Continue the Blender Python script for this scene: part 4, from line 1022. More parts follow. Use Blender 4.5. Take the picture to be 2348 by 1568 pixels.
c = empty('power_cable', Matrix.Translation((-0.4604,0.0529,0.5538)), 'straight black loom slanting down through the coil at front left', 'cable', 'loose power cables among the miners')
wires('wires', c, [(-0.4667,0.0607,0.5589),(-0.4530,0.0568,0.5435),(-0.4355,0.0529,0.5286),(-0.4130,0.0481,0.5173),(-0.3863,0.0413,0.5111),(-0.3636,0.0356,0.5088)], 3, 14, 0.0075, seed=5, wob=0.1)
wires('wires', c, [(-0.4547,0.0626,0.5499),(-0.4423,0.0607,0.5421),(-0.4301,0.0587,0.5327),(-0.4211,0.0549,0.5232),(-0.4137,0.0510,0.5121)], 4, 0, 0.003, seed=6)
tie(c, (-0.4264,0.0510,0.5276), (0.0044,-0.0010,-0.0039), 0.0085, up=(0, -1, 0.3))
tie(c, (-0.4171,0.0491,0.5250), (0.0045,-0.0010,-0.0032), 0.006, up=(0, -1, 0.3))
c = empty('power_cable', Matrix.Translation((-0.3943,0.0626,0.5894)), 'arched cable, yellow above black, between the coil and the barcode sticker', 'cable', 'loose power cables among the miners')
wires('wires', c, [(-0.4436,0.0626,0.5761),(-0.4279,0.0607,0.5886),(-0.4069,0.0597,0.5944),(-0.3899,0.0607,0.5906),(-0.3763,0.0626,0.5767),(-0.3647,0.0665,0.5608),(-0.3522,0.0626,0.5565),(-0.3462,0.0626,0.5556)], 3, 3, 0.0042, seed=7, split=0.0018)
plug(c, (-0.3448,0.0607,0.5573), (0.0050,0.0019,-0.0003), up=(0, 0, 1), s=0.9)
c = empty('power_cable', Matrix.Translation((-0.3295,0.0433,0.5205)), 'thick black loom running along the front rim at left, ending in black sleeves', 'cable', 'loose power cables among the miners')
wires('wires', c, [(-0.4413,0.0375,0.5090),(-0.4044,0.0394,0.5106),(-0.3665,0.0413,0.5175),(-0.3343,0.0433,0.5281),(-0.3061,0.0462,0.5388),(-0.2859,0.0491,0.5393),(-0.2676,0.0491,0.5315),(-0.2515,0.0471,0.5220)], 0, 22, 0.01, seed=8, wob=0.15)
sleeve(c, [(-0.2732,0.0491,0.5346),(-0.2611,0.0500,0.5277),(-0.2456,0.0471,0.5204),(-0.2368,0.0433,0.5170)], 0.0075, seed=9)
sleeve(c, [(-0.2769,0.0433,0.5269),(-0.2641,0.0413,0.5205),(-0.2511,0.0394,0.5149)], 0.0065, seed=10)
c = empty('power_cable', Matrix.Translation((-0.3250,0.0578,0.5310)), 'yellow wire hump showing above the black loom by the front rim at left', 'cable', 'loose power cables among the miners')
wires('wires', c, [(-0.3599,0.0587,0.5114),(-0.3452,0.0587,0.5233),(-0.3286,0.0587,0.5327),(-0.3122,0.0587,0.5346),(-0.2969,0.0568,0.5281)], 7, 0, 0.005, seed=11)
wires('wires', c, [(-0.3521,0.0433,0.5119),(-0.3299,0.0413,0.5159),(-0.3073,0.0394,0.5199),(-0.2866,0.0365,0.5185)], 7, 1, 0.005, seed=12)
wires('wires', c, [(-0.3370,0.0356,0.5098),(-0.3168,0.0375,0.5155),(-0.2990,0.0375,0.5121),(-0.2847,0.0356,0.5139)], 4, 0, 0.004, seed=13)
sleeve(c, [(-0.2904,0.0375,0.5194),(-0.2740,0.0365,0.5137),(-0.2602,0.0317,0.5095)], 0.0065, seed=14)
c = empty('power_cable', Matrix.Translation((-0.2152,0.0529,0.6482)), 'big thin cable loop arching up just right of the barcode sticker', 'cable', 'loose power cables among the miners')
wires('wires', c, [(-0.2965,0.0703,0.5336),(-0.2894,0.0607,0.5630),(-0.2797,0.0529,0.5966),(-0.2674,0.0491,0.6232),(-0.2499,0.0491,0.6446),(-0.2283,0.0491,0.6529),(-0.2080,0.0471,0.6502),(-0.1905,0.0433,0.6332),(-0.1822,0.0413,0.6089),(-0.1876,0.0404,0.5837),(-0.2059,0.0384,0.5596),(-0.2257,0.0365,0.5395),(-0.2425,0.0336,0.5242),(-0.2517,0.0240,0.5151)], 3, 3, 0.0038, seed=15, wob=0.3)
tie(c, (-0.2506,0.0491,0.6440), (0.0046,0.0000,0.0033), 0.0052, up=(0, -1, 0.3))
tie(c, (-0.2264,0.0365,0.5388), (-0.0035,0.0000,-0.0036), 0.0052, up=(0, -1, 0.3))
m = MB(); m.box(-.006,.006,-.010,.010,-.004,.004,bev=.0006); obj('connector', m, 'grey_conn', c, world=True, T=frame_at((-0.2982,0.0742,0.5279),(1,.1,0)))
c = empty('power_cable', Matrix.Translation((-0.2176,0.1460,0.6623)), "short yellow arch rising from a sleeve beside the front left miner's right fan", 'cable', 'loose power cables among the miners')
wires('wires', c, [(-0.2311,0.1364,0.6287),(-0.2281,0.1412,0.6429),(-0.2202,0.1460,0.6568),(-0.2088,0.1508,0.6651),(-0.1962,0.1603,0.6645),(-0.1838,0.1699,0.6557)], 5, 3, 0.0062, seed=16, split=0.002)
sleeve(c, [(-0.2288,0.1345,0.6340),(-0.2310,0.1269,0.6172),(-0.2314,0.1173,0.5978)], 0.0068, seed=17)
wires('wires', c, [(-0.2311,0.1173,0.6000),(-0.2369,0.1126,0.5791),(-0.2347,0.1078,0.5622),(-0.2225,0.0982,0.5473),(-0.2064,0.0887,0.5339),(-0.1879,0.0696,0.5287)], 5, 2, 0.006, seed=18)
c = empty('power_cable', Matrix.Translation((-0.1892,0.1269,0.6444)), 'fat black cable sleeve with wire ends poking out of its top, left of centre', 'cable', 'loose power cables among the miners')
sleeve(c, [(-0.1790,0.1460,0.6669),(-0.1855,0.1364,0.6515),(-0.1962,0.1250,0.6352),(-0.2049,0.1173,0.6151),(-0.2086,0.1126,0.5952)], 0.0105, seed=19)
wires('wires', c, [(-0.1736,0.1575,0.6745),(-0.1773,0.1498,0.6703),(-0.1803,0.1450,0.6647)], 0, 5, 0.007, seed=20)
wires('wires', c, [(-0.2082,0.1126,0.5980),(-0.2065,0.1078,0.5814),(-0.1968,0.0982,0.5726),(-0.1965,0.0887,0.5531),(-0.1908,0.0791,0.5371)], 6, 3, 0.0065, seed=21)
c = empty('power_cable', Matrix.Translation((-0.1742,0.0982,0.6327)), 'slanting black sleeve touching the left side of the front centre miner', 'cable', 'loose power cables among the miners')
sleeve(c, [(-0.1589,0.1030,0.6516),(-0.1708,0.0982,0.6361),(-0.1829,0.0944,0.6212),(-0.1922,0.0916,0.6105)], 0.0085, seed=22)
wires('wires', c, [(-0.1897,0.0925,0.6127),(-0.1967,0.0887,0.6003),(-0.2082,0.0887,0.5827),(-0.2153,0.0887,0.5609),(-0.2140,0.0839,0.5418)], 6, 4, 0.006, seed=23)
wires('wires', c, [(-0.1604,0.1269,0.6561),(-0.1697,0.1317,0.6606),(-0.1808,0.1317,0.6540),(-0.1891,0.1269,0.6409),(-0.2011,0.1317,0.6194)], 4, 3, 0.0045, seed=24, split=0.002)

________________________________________

Return all of the data exactly as it reads.

**Task response**
Continue the Blender Python script for this scene: part 4, from line 1022. More parts follow. Use Blender 4.5. Take the picture to be 2348 by 1568 pixels.
c = empty('power_cable', Matrix.Translation((-0.4604,0.0529,0.5538)), 'straight black loom slanting down through the coil at front left', 'cable', 'loose power cables among the miners')
wires('wires', c, [(-0.4667,0.0607,0.5589),(-0.4530,0.0568,0.5435),(-0.4355,0.0529,0.5286),(-0.4130,0.0481,0.5173),(-0.3863,0.0413,0.5111),(-0.3636,0.0356,0.5088)], 3, 14, 0.0075, seed=5, wob=0.1)
wires('wires', c, [(-0.4547,0.0626,0.5499),(-0.4423,0.0607,0.5421),(-0.4301,0.0587,0.5327),(-0.4211,0.0549,0.5232),(-0.4137,0.0510,0.5121)], 4, 0, 0.003, seed=6)
tie(c, (-0.4264,0.0510,0.5276), (0.0044,-0.0010,-0.0039), 0.0085, up=(0, -1, 0.3))
tie(c, (-0.4171,0.0491,0.5250), (0.0045,-0.0010,-0.0032), 0.006, up=(0, -1, 0.3))
c = empty('power_cable', Matrix.Translation((-0.3943,0.0626,0.5894)), 'arched cable, yellow above black, between the coil and the barcode sticker', 'cable', 'loose power cables among the miners')
wires('wires', c, [(-0.4436,0.0626,0.5761),(-0.4279,0.0607,0.5886),(-0.4069,0.0597,0.5944),(-0.3899,0.0607,0.5906),(-0.3763,0.0626,0.5767),(-0.3647,0.0665,0.5608),(-0.3522,0.0626,0.5565),(-0.3462,0.0626,0.5556)], 3, 3, 0.0042, seed=7, split=0.0018)
plug(c, (-0.3448,0.0607,0.5573), (0.0050,0.0019,-0.0003), up=(0, 0, 1), s=0.9)
c = empty('power_cable', Matrix.Translation((-0.3295,0.0433,0.5205)), 'thick black loom running along the front rim at left, ending in black sleeves', 'cable', 'loose power cables among the miners')
wires('wires', c, [(-0.4413,0.0375,0.5090),(-0.4044,0.0394,0.5106),(-0.3665,0.0413,0.5175),(-0.3343,0.0433,0.5281),(-0.3061,0.0462,0.5388),(-0.2859,0.0491,0.5393),(-0.2676,0.0491,0.5315),(-0.2515,0.0471,0.5220)], 0, 22, 0.01, seed=8, wob=0.15)
sleeve(c, [(-0.2732,0.0491,0.5346),(-0.2611,0.0500,0.5277),(-0.2456,0.0471,0.5204),(-0.2368,0.0433,0.5170)], 0.0075, seed=9)
sleeve(c, [(-0.2769,0.0433,0.5269),(-0.2641,0.0413,0.5205),(-0.2511,0.0394,0.5149)], 0.0065, seed=10)
c = empty('power_cable', Matrix.Translation((-0.3250,0.0578,0.5310)), 'yellow wire hump showing above the black loom by the front rim at left', 'cable', 'loose power cables among the miners')
wires('wires', c, [(-0.3599,0.0587,0.5114),(-0.3452,0.0587,0.5233),(-0.3286,0.0587,0.5327),(-0.3122,0.0587,0.5346),(-0.2969,0.0568,0.5281)], 7, 0, 0.005, seed=11)
wires('wires', c, [(-0.3521,0.0433,0.5119),(-0.3299,0.0413,0.5159),(-0.3073,0.0394,0.5199),(-0.2866,0.0365,0.5185)], 7, 1, 0.005, seed=12)
wires('wires', c, [(-0.3370,0.0356,0.5098),(-0.3168,0.0375,0.5155),(-0.2990,0.0375,0.5121),(-0.2847,0.0356,0.5139)], 4, 0, 0.004, seed=13)
sleeve(c, [(-0.2904,0.0375,0.5194),(-0.2740,0.0365,0.5137),(-0.2602,0.0317,0.5095)], 0.0065, seed=14)
c = empty('power_cable', Matrix.Translation((-0.2152,0.0529,0.6482)), 'big thin cable loop arching up just right of the barcode sticker', 'cable', 'loose power cables among the miners')
wires('wires', c, [(-0.2965,0.0703,0.5336),(-0.2894,0.0607,0.5630),(-0.2797,0.0529,0.5966),(-0.2674,0.0491,0.6232),(-0.2499,0.0491,0.6446),(-0.2283,0.0491,0.6529),(-0.2080,0.0471,0.6502),(-0.1905,0.0433,0.6332),(-0.1822,0.0413,0.6089),(-0.1876,0.0404,0.5837),(-0.2059,0.0384,0.5596),(-0.2257,0.0365,0.5395),(-0.2425,0.0336,0.5242),(-0.2517,0.0240,0.5151)], 3, 3, 0.0038, seed=15, wob=0.3)
tie(c, (-0.2506,0.0491,0.6440), (0.0046,0.0000,0.0033), 0.0052, up=(0, -1, 0.3))
tie(c, (-0.2264,0.0365,0.5388), (-0.0035,0.0000,-0.0036), 0.0052, up=(0, -1, 0.3))
m = MB(); m.box(-.006,.006,-.010,.010,-.004,.004,bev=.0006); obj('connector', m, 'grey_conn', c, world=True, T=frame_at((-0.2982,0.0742,0.5279),(1,.1,0)))
c = empty('power_cable', Matrix.Translation((-0.2176,0.1460,0.6623)), "short yellow arch rising from a sleeve beside the front left miner's right fan", 'cable', 'loose power cables among the miners')
wires('wires', c, [(-0.2311,0.1364,0.6287),(-0.2281,0.1412,0.6429),(-0.2202,0.1460,0.6568),(-0.2088,0.1508,0.6651),(-0.1962,0.1603,0.6645),(-0.1838,0.1699,0.6557)], 5, 3, 0.0062, seed=16, split=0.002)
sleeve(c, [(-0.2288,0.1345,0.6340),(-0.2310,0.1269,0.6172),(-0.2314,0.1173,0.5978)], 0.0068, seed=17)
wires('wires', c, [(-0.2311,0.1173,0.6000),(-0.2369,0.1126,0.5791),(-0.2347,0.1078,0.5622),(-0.2225,0.0982,0.5473),(-0.2064,0.0887,0.5339),(-0.1879,0.0696,0.5287)], 5, 2, 0.006, seed=18)
c = empty('power_cable', Matrix.Translation((-0.1892,0.1269,0.6444)), 'fat black cable sleeve with wire ends poking out of its top, left of centre', 'cable', 'loose power cables among the miners')
sleeve(c, [(-0.1790,0.1460,0.6669),(-0.1855,0.1364,0.6515),(-0.1962,0.1250,0.6352),(-0.2049,0.1173,0.6151),(-0.2086,0.1126,0.5952)], 0.0105, seed=19)
wires('wires', c, [(-0.1736,0.1575,0.6745),(-0.1773,0.1498,0.6703),(-0.1803,0.1450,0.6647)], 0, 5, 0.007, seed=20)
wires('wires', c, [(-0.2082,0.1126,0.5980),(-0.2065,0.1078,0.5814),(-0.1968,0.0982,0.5726),(-0.1965,0.0887,0.5531),(-0.1908,0.0791,0.5371)], 6, 3, 0.0065, seed=21)
c = empty('power_cable', Matrix.Translation((-0.1742,0.0982,0.6327)), 'slanting black sleeve touching the left side of the front centre miner', 'cable', 'loose power cables among the miners')
sleeve(c, [(-0.1589,0.1030,0.6516),(-0.1708,0.0982,0.6361),(-0.1829,0.0944,0.6212),(-0.1922,0.0916,0.6105)], 0.0085, seed=22)
wires('wires', c, [(-0.1897,0.0925,0.6127),(-0.1967,0.0887,0.6003),(-0.2082,0.0887,0.5827),(-0.2153,0.0887,0.5609),(-0.2140,0.0839,0.5418)], 6, 4, 0.006, seed=23)
wires('wires', c, [(-0.1604,0.1269,0.6561),(-0.1697,0.1317,0.6606),(-0.1808,0.1317,0.6540),(-0.1891,0.1269,0.6409),(-0.2011,0.1317,0.6194)], 4, 3, 0.0045, seed=24, split=0.002)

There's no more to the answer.